- _INPUT RECORDS_:
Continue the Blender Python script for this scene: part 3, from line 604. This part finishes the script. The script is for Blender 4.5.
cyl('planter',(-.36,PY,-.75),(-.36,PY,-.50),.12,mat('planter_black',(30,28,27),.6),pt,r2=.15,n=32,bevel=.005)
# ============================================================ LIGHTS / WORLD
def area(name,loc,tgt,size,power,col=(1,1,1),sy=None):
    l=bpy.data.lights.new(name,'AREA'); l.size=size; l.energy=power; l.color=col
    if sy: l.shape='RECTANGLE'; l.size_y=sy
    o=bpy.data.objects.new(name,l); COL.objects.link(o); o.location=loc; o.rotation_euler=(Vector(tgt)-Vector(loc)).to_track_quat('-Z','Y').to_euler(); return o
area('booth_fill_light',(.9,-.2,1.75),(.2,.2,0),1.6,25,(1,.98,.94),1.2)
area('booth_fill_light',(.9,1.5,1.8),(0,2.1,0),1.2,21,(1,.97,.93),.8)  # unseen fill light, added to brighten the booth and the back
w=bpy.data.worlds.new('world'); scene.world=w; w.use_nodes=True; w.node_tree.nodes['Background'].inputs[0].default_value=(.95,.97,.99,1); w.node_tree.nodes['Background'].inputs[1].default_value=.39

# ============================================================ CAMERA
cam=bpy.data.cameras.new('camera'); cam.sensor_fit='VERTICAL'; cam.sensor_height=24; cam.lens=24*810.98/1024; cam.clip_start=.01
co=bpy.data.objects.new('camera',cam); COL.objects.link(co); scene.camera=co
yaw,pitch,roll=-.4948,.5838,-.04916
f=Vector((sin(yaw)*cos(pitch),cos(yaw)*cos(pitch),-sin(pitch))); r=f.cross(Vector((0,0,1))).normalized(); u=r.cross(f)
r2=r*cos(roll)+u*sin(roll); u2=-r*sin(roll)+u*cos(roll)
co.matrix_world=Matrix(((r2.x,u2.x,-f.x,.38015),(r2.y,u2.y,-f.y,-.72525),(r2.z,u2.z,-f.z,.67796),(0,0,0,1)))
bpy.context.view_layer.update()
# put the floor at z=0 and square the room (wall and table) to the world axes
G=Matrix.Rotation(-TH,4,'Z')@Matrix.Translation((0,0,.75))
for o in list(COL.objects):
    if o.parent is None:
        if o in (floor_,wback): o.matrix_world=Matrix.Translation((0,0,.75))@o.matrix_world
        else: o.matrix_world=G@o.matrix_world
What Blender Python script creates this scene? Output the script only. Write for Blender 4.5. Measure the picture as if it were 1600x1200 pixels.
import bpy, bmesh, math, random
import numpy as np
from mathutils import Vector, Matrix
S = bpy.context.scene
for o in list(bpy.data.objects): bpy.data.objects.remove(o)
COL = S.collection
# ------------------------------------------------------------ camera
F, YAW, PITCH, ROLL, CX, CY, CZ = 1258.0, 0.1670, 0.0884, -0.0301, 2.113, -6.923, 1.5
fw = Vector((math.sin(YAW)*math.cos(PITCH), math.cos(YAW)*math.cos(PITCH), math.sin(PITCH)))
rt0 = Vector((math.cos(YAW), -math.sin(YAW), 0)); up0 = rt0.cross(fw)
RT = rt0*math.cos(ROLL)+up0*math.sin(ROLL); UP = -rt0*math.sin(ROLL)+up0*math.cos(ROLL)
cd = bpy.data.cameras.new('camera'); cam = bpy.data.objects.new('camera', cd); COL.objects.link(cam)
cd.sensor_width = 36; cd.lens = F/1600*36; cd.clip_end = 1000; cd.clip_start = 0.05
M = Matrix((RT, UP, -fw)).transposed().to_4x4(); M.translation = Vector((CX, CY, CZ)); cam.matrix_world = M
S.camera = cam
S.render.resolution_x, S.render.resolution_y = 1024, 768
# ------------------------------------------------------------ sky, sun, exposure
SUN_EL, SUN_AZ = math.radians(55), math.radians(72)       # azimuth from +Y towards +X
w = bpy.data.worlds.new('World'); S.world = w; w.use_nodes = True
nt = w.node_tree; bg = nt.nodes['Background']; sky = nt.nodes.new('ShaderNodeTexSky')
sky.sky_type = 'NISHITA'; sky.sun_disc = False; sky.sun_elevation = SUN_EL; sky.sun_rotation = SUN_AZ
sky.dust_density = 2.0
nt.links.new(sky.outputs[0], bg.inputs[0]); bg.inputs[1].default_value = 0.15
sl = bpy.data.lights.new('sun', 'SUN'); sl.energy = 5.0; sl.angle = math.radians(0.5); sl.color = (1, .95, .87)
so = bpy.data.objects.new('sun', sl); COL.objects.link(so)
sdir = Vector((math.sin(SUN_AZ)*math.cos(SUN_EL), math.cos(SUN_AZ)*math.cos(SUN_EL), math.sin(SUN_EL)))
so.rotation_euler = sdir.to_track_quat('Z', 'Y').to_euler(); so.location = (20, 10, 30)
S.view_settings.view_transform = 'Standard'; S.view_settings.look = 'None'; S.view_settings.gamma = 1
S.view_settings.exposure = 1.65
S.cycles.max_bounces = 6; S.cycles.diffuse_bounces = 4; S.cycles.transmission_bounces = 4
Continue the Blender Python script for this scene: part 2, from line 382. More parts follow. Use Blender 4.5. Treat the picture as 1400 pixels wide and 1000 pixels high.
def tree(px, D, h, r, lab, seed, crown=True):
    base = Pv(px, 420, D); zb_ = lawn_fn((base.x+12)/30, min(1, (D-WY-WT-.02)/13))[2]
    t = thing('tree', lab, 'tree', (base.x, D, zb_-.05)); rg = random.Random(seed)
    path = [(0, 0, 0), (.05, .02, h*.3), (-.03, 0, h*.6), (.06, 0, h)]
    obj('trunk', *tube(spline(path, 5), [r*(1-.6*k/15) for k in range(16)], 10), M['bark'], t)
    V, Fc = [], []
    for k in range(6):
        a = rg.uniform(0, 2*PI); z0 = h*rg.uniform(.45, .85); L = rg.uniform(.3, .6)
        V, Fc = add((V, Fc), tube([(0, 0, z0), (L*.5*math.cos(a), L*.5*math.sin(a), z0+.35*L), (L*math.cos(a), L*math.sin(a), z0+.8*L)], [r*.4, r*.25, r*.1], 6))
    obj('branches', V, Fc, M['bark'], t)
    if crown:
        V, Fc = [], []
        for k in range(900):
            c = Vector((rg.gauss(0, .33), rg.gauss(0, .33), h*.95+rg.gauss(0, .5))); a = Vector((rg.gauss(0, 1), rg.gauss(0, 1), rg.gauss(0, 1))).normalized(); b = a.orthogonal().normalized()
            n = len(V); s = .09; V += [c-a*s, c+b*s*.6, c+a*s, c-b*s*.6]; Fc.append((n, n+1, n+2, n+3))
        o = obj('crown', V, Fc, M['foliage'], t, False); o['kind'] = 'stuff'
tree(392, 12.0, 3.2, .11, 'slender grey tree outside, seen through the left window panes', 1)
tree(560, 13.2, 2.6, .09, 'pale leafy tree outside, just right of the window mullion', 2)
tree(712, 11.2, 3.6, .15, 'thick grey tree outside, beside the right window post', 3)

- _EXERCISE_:
Search the listing above for the string "from". Copy every line that contains it.

- _REPLY_:
Continue the Blender Python script for this scene: part 3, from line 604. This part finishes the script. The script is for Blender 4.5.
from mathutils import Vector, Matrix
SUN_EL, SUN_AZ = math.radians(55), math.radians(72)       # azimuth from +Y towards +X
Continue the Blender Python script for this scene: part 2, from line 382. More parts follow. Use Blender 4.5. Treat the picture as 1400 pixels wide and 1000 pixels high.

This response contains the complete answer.